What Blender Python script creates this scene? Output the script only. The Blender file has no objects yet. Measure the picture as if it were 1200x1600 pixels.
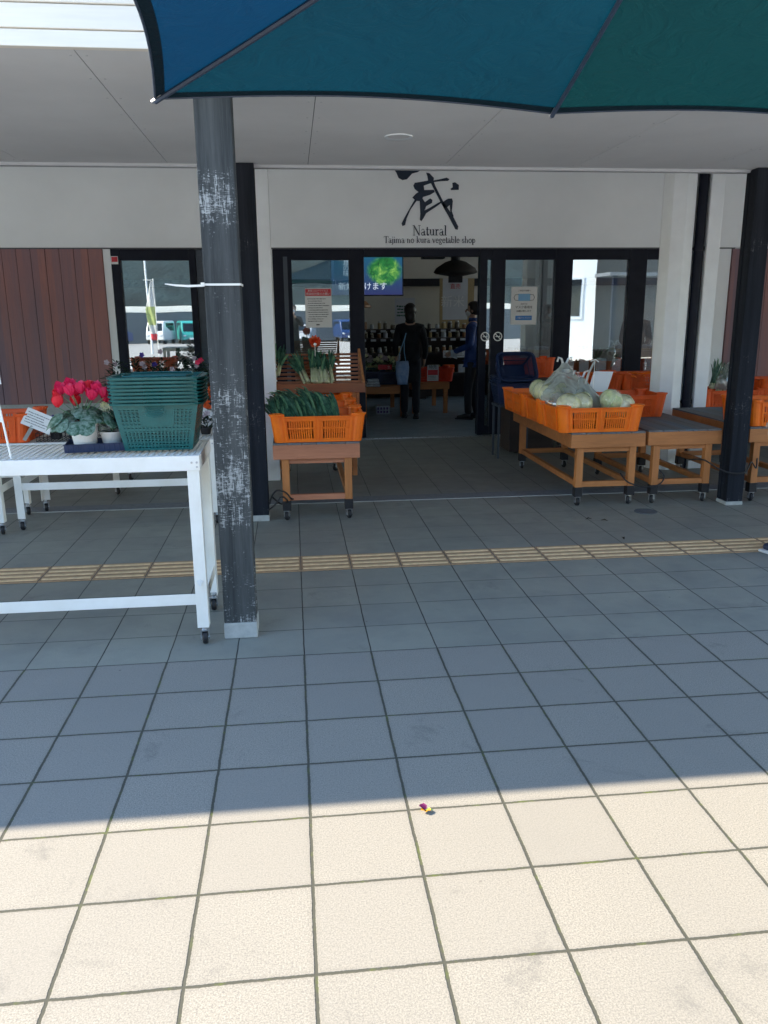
import bpy, math, random
from mathutils import Vector, Matrix
R = math.radians
random.seed(7)
scn = bpy.context.scene
# ------------------------------------------------------------------ camera
cam_d = bpy.data.cameras.new('camera'); cam = bpy.data.objects.new('camera', cam_d)
scn.collection.objects.link(cam); scn.camera = cam
cam_d.sensor_fit = 'HORIZONTAL'; cam_d.sensor_width = 36; cam_d.lens = 36 * 1256.5 / 1200
cam_d.clip_start = 0.02; cam_d.clip_end = 2000
r_ = Vector((0.99376674, -0.11115174, -0.008542)); u_ = Vector((0.03506987, 0.23897211, 0.97039293)); w_ = Vector((0.10581956, 0.96464378, -0.24138061))
cam.matrix_world = Matrix(((r_.x, u_.x, -w_.x, -0.004), (r_.y, u_.y, -w_.y, -1.5536), (r_.z, u_.z, -w_.z, 1.4845), (0, 0, 0, 1)))
# ------------------------------------------------------------------ sky, sun, exposure
SUN = Vector((-1.15, 0.40, 1.0)).normalized()
elev = math.asin(SUN.z); azim = math.atan2(SUN.x, SUN.y)
w = bpy.data.worlds.new('World'); scn.world = w; w.use_nodes = True
nt = w.node_tree; bg = nt.nodes['Background']
sky = nt.nodes.new('ShaderNodeTexSky'); sky.sky_type = 'NISHITA'; sky.sun_disc = False
sky.sun_elevation = elev; sky.sun_rotation = azim; sky.air_density = 1.2; sky.dust_density = 0.1; sky.ozone_density = 1.6
nt.links.new(sky.outputs[0], bg.inputs[0]); bg.inputs[1].default_value = 0.14
sd = bpy.data.lights.new('sun', 'SUN'); sd.energy = 3.75; sd.angle = R(0.53); sd.color = (1.0, 0.86, 0.66)
so = bpy.data.objects.new('sun', sd); scn.collection.objects.link(so)
so.rotation_euler = SUN.to_track_quat('Z', 'Y').to_euler()
scn.view_settings.view_transform = 'Standard'; scn.view_settings.look = 'None'
scn.view_settings.exposure = 1.96; scn.view_settings.gamma = 1
scn.cycles.max_bounces = 10; scn.cycles.diffuse_bounces = 6; scn.cycles.transparent_max_bounces = 16; scn.cycles.glossy_bounces = 4
scn.cycles.sample_clamp_indirect = 6

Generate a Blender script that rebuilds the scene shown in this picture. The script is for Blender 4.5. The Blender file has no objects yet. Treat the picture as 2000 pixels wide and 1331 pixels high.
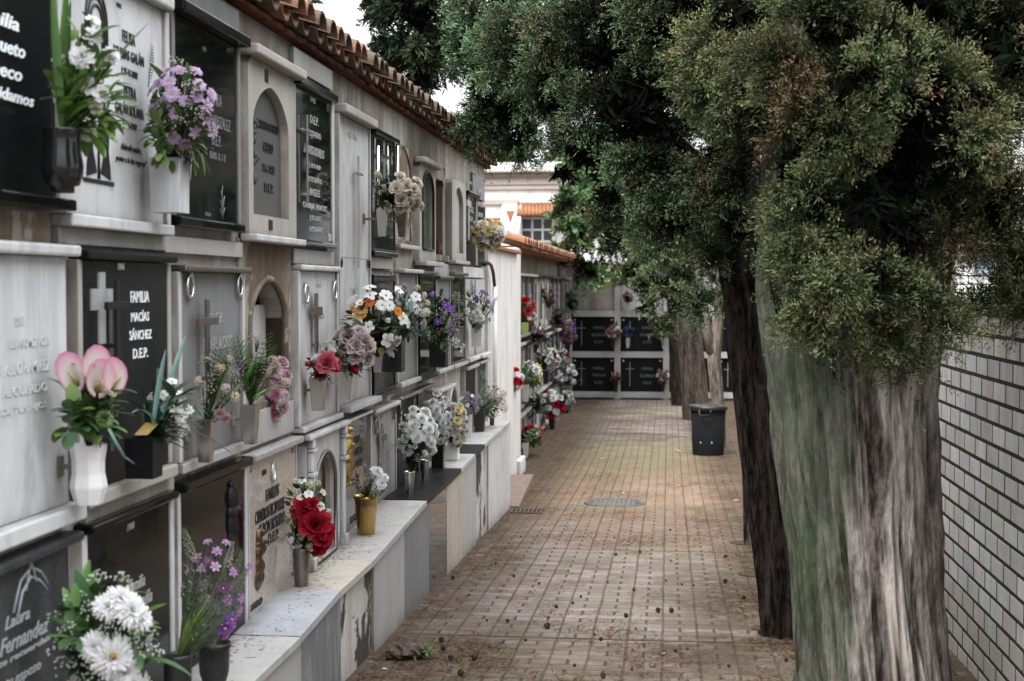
import bpy, math, random
import numpy as np
from mathutils import Vector, Matrix, noise as mnoise

random.seed(7)
rng = np.random.default_rng(11)
scene = bpy.context.scene
COL = scene.collection
PI = math.pi

# ---------------------------------------------------------------- camera model (50 mm lens, turned 6.3 deg left of the lane)
CZ = 1.476                     # eye height above the ground at the camera
FPX = 2778.0                   # 50 mm on 36 mm, for a 2000 px wide picture
_yaw = math.asin(0.10906); _pit = math.asin(0.03795)
cF = Vector((-math.sin(_yaw)*math.cos(_pit), math.cos(_yaw)*math.cos(_pit), -math.sin(_pit)))
cR = Vector((math.cos(_yaw), math.sin(_yaw), 0))
cU = cR.cross(cF)
CAM = Vector((0, 0, CZ))

def ray(px, py):
    return cF*FPX + cR*(px-1000.0) + cU*(665.5-py)
def W(px, py, x=-1.60):        # point on the plane x = const (the left wall)
    d = ray(px, py); return CAM + d*(x/d.x)
def D(px, py, y):              # point on the plane y = const
    d = ray(px, py); return CAM + d*(y/d.y)
def zg(y):                     # ground profile: falls away from the camera, level beyond 16 m
    a = 0.0369
    if y < 14: return -a*y
    if y > 18: return -a*16
    t = (y-14)/4; return -a*14 - a*4*(t - t*t/2)
def G(px, py):                 # point on the ground
    d = ray(px, py); t0, t1 = 0.0005, 0.05
    lo, hi = 1e-4, 0.2
    for _ in range(60):
        m = (lo+hi)/2; p = CAM + d*m
        if p.z > zg(p.y): lo = m
        else: hi = m
    return CAM + d*lo

# ---------------------------------------------------------------- objects
def tag(o, label=None, cat=None, group=None, kind=None):
    if label: o['label'] = label
    if cat: o['category'] = cat
    if group: o['group'] = group
    if kind: o['kind'] = kind
    return o
def empty(name, loc, label=None, cat=None, group=None):
    o = bpy.data.objects.new(name, None); COL.objects.link(o)
    o.location = loc; o.empty_display_size = 0.05
    return tag(o, label, cat, group)
def wloc(o):
    v = Vector((0, 0, 0))
    while o is not None:
        v += Vector(o.location); o = o.parent
    return v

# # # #

» **WHAT TO PRODUCE**:
Find the lines above holding the word "this" and show them.

» **TASK RESPONSE**:
What Blender Python script creates this scene? Output the script only. The Blender file has no objects yet. Measure the picture as if it were 1200x1600 pixels.
Generate a Blender script that rebuilds the scene shown in this picture. The script is for Blender 4.5. The Blender file has no objects yet. Treat the picture as 2000 pixels wide and 1331 pixels high.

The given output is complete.